ABCs of Horror: “T” Is for Tourist Trap (1979)

Paste’s ABCs of Horror is a 26-day project that highlights some of our favorite horror films from each letter of the alphabet. The only criteria: The films chosen can’t have been used in our previous Century of Terror, a 100-day project to choose the best horror film of every year from 1920-2019, nor previous ABCs of Horror entries. With many heavy hitters out of the way, which movies will we choose?
Films from earlier in the slasher cycle—before 1980, and before Friday the 13th in particular—have a tendency to be among the strangest and most individualistic that the genre has to offer. Before getting bogged down in convention and cliche, beholden to franchises, or headlined by killers that audiences increasingly came to see as protagonists, these were slasher movies being made in an environment where “the rules” were still in the process of being written, and they possess a sense of unbounded freedom as a result. Films of this era—we’ve already written about Alice, Sweet Alice in this series—are often remembered fondly now for exactly that sort of individualistic streak, and Tourist Trap is a prime example.
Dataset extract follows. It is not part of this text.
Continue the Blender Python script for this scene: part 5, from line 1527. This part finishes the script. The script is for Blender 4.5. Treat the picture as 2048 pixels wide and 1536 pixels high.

This is a weird one, there’s no getting around that. It has a structure that is extremely familiar for the genre—the “teens go off the beaten path and end up somewhere they shouldn’t be” outline of The Texas Chain Saw Massacre and many others—but rather than your standard backwoods killer or psycho cannibal family, the situation these kids run across is considerably more convoluted and bizarre. Even after the identity of the killer is revealed two thirds of the way through, Tourist Trap continues to evolve in unorthodox directions rather than simply coasting to the finish line. It’s actually a bit hard to decide whether it should really be called a “slasher” proper, or more of a supernatural thriller or fucked-up psychological drama. If the latter, it would surely hold some kind of record for “most mannequins.”